Material |
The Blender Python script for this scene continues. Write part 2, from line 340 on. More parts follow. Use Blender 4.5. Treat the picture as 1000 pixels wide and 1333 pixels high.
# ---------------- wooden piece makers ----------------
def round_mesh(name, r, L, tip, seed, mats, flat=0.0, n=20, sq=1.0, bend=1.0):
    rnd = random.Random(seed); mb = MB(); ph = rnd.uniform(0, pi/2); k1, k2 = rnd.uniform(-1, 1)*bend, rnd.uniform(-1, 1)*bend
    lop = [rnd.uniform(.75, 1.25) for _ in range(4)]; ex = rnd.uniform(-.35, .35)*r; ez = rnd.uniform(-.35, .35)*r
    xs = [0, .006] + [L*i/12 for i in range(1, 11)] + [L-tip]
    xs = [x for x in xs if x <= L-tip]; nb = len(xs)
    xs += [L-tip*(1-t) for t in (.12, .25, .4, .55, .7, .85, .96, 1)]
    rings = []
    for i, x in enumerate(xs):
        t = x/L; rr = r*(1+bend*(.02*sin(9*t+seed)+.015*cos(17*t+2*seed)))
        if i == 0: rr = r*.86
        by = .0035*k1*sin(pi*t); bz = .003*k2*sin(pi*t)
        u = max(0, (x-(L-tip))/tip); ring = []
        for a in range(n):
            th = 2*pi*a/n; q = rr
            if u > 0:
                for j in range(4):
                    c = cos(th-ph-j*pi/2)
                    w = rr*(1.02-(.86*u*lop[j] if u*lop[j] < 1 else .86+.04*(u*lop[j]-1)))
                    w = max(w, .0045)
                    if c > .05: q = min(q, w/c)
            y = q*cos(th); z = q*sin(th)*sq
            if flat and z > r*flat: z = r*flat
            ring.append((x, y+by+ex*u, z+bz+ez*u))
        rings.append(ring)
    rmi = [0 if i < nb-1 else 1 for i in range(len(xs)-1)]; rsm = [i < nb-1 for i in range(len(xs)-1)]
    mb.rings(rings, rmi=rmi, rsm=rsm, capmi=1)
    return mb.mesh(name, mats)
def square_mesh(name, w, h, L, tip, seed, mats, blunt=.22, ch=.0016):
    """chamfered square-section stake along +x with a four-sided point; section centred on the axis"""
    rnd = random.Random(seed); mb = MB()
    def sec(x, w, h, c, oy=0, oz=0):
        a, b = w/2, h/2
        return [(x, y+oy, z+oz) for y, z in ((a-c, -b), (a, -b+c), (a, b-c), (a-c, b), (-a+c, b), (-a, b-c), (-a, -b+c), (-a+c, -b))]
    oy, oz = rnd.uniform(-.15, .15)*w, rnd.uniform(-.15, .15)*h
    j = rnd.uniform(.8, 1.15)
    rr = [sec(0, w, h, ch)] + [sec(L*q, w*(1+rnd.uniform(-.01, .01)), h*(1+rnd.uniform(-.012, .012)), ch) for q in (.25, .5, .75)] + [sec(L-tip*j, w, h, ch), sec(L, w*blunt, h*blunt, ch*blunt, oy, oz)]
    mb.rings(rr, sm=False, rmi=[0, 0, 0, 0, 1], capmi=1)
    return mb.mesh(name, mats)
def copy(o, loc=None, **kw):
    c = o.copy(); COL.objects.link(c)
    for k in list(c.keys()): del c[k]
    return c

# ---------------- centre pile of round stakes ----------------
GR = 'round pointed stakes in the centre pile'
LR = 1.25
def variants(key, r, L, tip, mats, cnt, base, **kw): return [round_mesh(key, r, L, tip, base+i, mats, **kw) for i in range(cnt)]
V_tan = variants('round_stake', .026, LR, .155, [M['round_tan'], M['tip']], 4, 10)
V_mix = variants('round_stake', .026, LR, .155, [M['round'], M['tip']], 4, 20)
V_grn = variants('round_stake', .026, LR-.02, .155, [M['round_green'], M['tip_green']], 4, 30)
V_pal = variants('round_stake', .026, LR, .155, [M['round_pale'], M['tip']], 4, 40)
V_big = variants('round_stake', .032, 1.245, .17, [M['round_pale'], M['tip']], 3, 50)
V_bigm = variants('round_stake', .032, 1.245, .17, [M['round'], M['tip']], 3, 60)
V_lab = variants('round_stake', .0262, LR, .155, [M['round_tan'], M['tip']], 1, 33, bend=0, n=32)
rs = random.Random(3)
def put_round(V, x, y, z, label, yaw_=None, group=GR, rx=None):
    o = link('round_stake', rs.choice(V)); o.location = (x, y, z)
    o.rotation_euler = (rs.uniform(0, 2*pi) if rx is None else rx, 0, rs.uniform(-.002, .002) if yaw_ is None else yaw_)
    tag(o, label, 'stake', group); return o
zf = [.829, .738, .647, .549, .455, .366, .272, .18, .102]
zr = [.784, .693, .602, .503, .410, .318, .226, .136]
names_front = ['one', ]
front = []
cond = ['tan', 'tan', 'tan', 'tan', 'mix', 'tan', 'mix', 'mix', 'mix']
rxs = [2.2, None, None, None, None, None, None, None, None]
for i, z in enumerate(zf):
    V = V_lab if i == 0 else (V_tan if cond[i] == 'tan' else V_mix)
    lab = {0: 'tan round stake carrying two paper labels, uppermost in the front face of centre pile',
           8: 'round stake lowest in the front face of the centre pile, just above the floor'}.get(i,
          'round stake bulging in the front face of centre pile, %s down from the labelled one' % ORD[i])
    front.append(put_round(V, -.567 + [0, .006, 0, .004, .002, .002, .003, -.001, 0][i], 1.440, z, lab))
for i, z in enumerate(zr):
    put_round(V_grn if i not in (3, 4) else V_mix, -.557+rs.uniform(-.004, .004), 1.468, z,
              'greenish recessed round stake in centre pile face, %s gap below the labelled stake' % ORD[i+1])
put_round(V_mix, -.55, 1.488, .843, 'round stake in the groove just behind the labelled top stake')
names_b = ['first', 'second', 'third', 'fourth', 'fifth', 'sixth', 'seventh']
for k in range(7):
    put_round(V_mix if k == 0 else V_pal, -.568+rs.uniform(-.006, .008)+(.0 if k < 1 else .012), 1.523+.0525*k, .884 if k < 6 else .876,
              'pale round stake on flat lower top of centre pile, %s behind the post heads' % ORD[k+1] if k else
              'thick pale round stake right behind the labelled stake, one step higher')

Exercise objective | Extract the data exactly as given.

Result below |
The Blender Python script for this scene continues. Write part 2, from line 340 on. More parts follow. Use Blender 4.5. Treat the picture as 1000 pixels wide and 1333 pixels high.
# ---------------- wooden piece makers ----------------
def round_mesh(name, r, L, tip, seed, mats, flat=0.0, n=20, sq=1.0, bend=1.0):
    rnd = random.Random(seed); mb = MB(); ph = rnd.uniform(0, pi/2); k1, k2 = rnd.uniform(-1, 1)*bend, rnd.uniform(-1, 1)*bend
    lop = [rnd.uniform(.75, 1.25) for _ in range(4)]; ex = rnd.uniform(-.35, .35)*r; ez = rnd.uniform(-.35, .35)*r
    xs = [0, .006] + [L*i/12 for i in range(1, 11)] + [L-tip]
    xs = [x for x in xs if x <= L-tip]; nb = len(xs)
    xs += [L-tip*(1-t) for t in (.12, .25, .4, .55, .7, .85, .96, 1)]
    rings = []
    for i, x in enumerate(xs):
        t = x/L; rr = r*(1+bend*(.02*sin(9*t+seed)+.015*cos(17*t+2*seed)))
        if i == 0: rr = r*.86
        by = .0035*k1*sin(pi*t); bz = .003*k2*sin(pi*t)
        u = max(0, (x-(L-tip))/tip); ring = []
        for a in range(n):
            th = 2*pi*a/n; q = rr
            if u > 0:
                for j in range(4):
                    c = cos(th-ph-j*pi/2)
                    w = rr*(1.02-(.86*u*lop[j] if u*lop[j] < 1 else .86+.04*(u*lop[j]-1)))
                    w = max(w, .0045)
                    if c > .05: q = min(q, w/c)
            y = q*cos(th); z = q*sin(th)*sq
            if flat and z > r*flat: z = r*flat
            ring.append((x, y+by+ex*u, z+bz+ez*u))
        rings.append(ring)
    rmi = [0 if i < nb-1 else 1 for i in range(len(xs)-1)]; rsm = [i < nb-1 for i in range(len(xs)-1)]
    mb.rings(rings, rmi=rmi, rsm=rsm, capmi=1)
    return mb.mesh(name, mats)
def square_mesh(name, w, h, L, tip, seed, mats, blunt=.22, ch=.0016):
    """chamfered square-section stake along +x with a four-sided point; section centred on the axis"""
    rnd = random.Random(seed); mb = MB()
    def sec(x, w, h, c, oy=0, oz=0):
        a, b = w/2, h/2
        return [(x, y+oy, z+oz) for y, z in ((a-c, -b), (a, -b+c), (a, b-c), (a-c, b), (-a+c, b), (-a, b-c), (-a, -b+c), (-a+c, -b))]
    oy, oz = rnd.uniform(-.15, .15)*w, rnd.uniform(-.15, .15)*h
    j = rnd.uniform(.8, 1.15)
    rr = [sec(0, w, h, ch)] + [sec(L*q, w*(1+rnd.uniform(-.01, .01)), h*(1+rnd.uniform(-.012, .012)), ch) for q in (.25, .5, .75)] + [sec(L-tip*j, w, h, ch), sec(L, w*blunt, h*blunt, ch*blunt, oy, oz)]
    mb.rings(rr, sm=False, rmi=[0, 0, 0, 0, 1], capmi=1)
    return mb.mesh(name, mats)
def copy(o, loc=None, **kw):
    c = o.copy(); COL.objects.link(c)
    for k in list(c.keys()): del c[k]
    return c

# ---------------- centre pile of round stakes ----------------
GR = 'round pointed stakes in the centre pile'
LR = 1.25
def variants(key, r, L, tip, mats, cnt, base, **kw): return [round_mesh(key, r, L, tip, base+i, mats, **kw) for i in range(cnt)]
V_tan = variants('round_stake', .026, LR, .155, [M['round_tan'], M['tip']], 4, 10)
V_mix = variants('round_stake', .026, LR, .155, [M['round'], M['tip']], 4, 20)
V_grn = variants('round_stake', .026, LR-.02, .155, [M['round_green'], M['tip_green']], 4, 30)
V_pal = variants('round_stake', .026, LR, .155, [M['round_pale'], M['tip']], 4, 40)
V_big = variants('round_stake', .032, 1.245, .17, [M['round_pale'], M['tip']], 3, 50)
V_bigm = variants('round_stake', .032, 1.245, .17, [M['round'], M['tip']], 3, 60)
V_lab = variants('round_stake', .0262, LR, .155, [M['round_tan'], M['tip']], 1, 33, bend=0, n=32)
rs = random.Random(3)
def put_round(V, x, y, z, label, yaw_=None, group=GR, rx=None):
    o = link('round_stake', rs.choice(V)); o.location = (x, y, z)
    o.rotation_euler = (rs.uniform(0, 2*pi) if rx is None else rx, 0, rs.uniform(-.002, .002) if yaw_ is None else yaw_)
    tag(o, label, 'stake', group); return o
zf = [.829, .738, .647, .549, .455, .366, .272, .18, .102]
zr = [.784, .693, .602, .503, .410, .318, .226, .136]
names_front = ['one', ]
front = []
cond = ['tan', 'tan', 'tan', 'tan', 'mix', 'tan', 'mix', 'mix', 'mix']
rxs = [2.2, None, None, None, None, None, None, None, None]
for i, z in enumerate(zf):
    V = V_lab if i == 0 else (V_tan if cond[i] == 'tan' else V_mix)
    lab = {0: 'tan round stake carrying two paper labels, uppermost in the front face of centre pile',
           8: 'round stake lowest in the front face of the centre pile, just above the floor'}.get(i,
          'round stake bulging in the front face of centre pile, %s down from the labelled one' % ORD[i])
    front.append(put_round(V, -.567 + [0, .006, 0, .004, .002, .002, .003, -.001, 0][i], 1.440, z, lab))
for i, z in enumerate(zr):
    put_round(V_grn if i not in (3, 4) else V_mix, -.557+rs.uniform(-.004, .004), 1.468, z,
              'greenish recessed round stake in centre pile face, %s gap below the labelled stake' % ORD[i+1])
put_round(V_mix, -.55, 1.488, .843, 'round stake in the groove just behind the labelled top stake')
names_b = ['first', 'second', 'third', 'fourth', 'fifth', 'sixth', 'seventh']
for k in range(7):
    put_round(V_mix if k == 0 else V_pal, -.568+rs.uniform(-.006, .008)+(.0 if k < 1 else .012), 1.523+.0525*k, .884 if k < 6 else .876,
              'pale round stake on flat lower top of centre pile, %s behind the post heads' % ORD[k+1] if k else
              'thick pale round stake right behind the labelled stake, one step higher')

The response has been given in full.